Hermès prints twillies on silk twill, the same base cloth as its larger scarves. The hand is firm but not stiff, which means the fabric holds a knot without fighting you. Designs range from archival reprints to seasonal exclusives. Some reference the house's equestrian past, others pull from botanical illustration or abstract geometry. All of them are screen-printed, which gives the colour a depth you don't get with digital printing.
A twilly runs between $175 and $200. It's the least expensive way into Hermès silk, and it doesn't feel like a compromise. The print quality is identical to what you'd find on a 90cm scarf; you're just working with less surface area. For someone who doesn't wear scarves but likes the idea of them, this is the piece that makes sense.
Paddock Boots Charm
The Paddock is a leather boot charm, roughly 4cm tall, stitched and finished like a miniature riding boot. Hermès makes it in the same leathers as its bags — Epsom, Swift, Togo — and it's meant to clip onto a bag handle, a keyring, or a belt loop. It's been in the accessories line for over a decade, which means it's not a novelty. It's a format that works.
What makes this worth considering is the same thing that makes any Hermès leather good worth considering: the making. The boot is stitched by hand, the sole is shaped and bevelled, the hardware is solid brass. It's not trying to be anything other than what it is, which is a small, specific object made with the same care as a large, specific object.

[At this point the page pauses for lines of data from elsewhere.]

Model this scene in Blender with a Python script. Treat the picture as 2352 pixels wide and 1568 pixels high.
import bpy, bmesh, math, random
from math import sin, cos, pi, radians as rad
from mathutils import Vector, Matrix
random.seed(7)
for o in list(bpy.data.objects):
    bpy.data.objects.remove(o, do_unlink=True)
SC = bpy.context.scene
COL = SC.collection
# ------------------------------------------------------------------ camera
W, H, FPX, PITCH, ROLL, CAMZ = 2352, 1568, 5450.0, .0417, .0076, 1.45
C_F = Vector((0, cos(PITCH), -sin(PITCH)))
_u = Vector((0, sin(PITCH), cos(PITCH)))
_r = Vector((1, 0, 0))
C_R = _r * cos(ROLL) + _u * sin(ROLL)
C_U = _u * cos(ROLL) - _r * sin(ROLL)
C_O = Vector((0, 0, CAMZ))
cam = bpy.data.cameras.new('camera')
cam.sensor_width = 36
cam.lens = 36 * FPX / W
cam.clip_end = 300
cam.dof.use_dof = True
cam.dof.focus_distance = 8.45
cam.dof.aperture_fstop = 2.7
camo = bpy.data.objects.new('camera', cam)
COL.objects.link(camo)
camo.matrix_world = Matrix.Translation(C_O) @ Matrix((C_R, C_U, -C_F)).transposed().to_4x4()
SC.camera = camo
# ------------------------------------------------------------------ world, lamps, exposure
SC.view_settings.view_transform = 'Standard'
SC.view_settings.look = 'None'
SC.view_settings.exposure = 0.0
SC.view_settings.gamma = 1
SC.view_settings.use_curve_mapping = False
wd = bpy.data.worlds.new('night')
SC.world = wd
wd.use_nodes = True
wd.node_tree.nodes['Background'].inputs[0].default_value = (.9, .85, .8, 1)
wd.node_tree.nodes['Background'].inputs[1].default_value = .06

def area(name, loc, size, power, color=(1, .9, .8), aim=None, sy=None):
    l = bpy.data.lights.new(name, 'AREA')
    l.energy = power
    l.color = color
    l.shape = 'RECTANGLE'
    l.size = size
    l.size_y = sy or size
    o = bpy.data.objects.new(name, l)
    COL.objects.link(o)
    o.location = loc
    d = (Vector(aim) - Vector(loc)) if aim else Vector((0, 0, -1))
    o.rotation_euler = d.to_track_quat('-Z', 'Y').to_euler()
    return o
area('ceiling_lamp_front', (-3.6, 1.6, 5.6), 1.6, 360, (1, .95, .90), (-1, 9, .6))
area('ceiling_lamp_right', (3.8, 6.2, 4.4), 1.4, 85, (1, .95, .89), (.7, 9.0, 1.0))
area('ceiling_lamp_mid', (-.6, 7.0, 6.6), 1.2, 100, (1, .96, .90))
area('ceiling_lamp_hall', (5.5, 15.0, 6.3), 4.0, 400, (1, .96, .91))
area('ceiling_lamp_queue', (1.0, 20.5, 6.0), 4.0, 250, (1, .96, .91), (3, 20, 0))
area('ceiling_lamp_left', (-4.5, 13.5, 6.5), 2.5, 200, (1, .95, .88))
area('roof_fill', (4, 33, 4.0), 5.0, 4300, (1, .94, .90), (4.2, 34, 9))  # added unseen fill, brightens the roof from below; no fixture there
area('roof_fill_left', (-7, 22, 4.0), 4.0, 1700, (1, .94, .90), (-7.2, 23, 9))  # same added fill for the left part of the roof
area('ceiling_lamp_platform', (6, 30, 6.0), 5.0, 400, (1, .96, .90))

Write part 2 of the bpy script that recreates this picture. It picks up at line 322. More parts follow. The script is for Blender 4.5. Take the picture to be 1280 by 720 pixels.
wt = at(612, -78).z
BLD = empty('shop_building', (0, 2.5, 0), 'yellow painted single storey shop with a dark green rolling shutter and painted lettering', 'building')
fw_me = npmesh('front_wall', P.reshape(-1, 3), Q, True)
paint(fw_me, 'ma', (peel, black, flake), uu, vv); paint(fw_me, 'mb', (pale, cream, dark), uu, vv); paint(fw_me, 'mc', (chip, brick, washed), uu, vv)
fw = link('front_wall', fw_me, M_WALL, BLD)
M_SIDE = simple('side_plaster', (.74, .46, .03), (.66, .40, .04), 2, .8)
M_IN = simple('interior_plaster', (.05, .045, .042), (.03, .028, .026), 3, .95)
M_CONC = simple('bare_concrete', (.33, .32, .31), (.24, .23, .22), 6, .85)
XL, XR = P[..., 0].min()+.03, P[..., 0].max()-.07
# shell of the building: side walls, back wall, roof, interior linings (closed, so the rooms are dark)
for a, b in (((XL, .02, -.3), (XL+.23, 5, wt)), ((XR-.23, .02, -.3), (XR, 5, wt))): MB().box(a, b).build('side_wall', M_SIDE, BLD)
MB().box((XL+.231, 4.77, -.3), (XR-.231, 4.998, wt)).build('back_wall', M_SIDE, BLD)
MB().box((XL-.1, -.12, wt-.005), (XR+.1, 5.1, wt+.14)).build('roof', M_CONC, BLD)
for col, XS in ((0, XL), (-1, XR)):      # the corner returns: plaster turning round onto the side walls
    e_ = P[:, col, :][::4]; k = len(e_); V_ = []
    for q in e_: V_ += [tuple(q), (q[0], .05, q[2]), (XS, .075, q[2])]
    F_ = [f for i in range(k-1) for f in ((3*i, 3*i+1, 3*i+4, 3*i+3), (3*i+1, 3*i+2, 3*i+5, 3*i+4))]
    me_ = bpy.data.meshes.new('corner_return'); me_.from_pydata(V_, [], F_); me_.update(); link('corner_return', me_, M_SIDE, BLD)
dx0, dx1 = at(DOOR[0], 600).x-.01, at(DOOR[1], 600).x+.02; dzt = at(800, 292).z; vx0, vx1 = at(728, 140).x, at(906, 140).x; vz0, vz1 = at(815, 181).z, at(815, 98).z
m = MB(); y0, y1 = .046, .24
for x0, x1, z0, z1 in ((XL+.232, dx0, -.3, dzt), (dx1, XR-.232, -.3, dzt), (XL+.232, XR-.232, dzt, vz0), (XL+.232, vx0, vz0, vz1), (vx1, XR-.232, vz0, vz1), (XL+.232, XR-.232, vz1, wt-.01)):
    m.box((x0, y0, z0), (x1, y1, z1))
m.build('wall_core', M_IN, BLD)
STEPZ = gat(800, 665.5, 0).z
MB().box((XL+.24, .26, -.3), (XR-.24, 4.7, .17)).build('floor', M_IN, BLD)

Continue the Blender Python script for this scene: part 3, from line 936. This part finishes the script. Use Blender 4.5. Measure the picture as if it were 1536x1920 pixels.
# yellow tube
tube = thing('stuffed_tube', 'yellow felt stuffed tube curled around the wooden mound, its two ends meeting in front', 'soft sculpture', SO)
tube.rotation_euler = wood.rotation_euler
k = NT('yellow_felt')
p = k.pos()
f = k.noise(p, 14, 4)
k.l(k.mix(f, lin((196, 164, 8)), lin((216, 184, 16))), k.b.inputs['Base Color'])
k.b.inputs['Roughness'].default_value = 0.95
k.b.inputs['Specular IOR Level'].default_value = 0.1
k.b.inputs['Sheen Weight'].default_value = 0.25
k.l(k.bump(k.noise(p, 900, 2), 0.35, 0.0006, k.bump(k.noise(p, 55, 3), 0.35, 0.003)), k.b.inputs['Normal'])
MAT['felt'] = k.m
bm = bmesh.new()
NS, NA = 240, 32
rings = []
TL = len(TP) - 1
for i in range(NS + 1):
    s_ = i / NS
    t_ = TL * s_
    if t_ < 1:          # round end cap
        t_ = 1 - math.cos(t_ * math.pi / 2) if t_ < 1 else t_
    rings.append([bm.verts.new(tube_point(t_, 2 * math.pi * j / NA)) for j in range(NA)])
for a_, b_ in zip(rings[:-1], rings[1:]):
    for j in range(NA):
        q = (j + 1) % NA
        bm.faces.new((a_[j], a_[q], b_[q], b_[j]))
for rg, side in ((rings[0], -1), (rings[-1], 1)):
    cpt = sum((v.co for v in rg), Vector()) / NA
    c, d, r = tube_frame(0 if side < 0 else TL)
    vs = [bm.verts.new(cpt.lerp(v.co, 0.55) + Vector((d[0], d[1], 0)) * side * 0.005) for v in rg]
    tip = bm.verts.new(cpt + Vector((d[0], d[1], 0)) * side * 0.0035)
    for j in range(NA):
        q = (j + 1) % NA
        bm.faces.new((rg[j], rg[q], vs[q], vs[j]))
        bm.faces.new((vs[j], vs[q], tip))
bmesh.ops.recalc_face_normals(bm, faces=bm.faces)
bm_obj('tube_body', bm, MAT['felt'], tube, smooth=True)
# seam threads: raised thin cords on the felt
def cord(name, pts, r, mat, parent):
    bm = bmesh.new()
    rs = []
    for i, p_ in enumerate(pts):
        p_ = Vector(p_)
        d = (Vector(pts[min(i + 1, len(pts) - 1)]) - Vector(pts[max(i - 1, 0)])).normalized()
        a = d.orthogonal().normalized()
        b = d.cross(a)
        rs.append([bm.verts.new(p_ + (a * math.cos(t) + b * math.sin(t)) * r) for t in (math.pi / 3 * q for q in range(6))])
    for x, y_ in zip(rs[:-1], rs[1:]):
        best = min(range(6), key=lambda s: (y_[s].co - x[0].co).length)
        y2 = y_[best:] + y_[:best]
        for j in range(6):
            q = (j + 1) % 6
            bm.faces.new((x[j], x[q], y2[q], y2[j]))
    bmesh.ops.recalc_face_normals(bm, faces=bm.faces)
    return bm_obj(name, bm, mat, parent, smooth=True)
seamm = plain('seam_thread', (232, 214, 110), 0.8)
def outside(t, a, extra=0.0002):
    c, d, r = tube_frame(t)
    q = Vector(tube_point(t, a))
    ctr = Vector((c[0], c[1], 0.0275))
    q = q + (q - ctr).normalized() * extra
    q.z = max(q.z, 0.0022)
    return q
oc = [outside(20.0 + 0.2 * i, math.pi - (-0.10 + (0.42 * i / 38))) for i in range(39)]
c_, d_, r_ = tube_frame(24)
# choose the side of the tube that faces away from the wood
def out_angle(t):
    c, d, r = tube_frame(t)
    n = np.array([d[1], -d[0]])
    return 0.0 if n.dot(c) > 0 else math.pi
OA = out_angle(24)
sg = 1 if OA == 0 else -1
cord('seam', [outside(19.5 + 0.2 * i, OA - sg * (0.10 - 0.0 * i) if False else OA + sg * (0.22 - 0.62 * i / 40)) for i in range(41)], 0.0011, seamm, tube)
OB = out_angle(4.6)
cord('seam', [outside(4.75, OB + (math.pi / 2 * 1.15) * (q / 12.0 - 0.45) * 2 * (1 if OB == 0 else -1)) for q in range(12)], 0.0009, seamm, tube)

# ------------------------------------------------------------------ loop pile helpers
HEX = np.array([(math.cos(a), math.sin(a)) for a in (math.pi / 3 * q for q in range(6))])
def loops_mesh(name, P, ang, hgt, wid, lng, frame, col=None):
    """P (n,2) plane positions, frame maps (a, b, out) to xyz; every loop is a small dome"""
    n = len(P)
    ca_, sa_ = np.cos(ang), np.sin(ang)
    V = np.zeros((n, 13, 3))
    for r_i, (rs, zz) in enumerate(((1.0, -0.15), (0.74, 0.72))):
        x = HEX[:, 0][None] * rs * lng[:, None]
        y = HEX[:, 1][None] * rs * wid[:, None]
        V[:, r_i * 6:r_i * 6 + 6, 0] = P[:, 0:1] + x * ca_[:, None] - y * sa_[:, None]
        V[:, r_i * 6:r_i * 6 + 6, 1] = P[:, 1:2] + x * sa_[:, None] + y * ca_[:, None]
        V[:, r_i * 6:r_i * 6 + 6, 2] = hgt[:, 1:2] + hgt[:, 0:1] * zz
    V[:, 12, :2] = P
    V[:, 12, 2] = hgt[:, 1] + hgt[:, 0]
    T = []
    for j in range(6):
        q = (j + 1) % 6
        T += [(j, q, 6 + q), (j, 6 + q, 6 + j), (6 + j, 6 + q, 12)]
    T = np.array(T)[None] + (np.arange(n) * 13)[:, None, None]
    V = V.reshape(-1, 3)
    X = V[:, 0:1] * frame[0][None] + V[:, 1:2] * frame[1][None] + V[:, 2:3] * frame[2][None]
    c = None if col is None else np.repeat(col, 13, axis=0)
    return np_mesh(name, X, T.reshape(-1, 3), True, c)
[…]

The charm runs around $400 depending on leather. It's not subtle — it reads as Hermès immediately — but it's not loud either. It's the kind of piece that someone either loves or doesn't, and if they love it, they'll keep it on their keys for years.
Silk Pocket Square
Hermès makes pocket squares in silk twill, the same cloth and printing process as its scarves. They're 45cm square, which is larger than most ready-to-wear pocket squares and smaller than a full scarf. The size gives you enough fabric to fold properly — a puff, a three-point, a flat presidential — without excess bulk.
The house prints pocket squares with designs pulled from its archive or created for seasonal collections. Some are scaled-down versions of 90cm scarves, others are unique to the format. All of them are hand-rolled and hand-stitched, which is standard for Hermès silk but not standard elsewhere at this price.
A silk pocket square runs between $195 and $250. It's the most traditional piece on this list, which makes it the easiest to give and the easiest to wear. It works in a suit jacket, a blazer, or a coat pocket. It doesn't require explanation, and it doesn't ask the wearer to adopt a new habit. It just improves what's already there.
A Note on Care
Hermès leather doesn't need much. A soft cloth after wear, a trip to a specialist cleaner if it gets wet. Don't condition it yourself unless you know what you're doing — most over-the-counter conditioners are too heavy for the tannage Hermès uses. The enamel on a Clic H bracelet can't be repaired at home, but the maison offers refurbishment services for hardware and hinge mechanisms. Silk twill should be dry-cleaned, not hand-washed. The dyes are stable, but water can shift the hand of the fabric in ways that don't reverse.
The reason these pieces hold value isn't because they're indestructible. It's because they're made to be repaired, cleaned, and worn again. That's the work Hermès does well, and it's what you're paying for at every price point.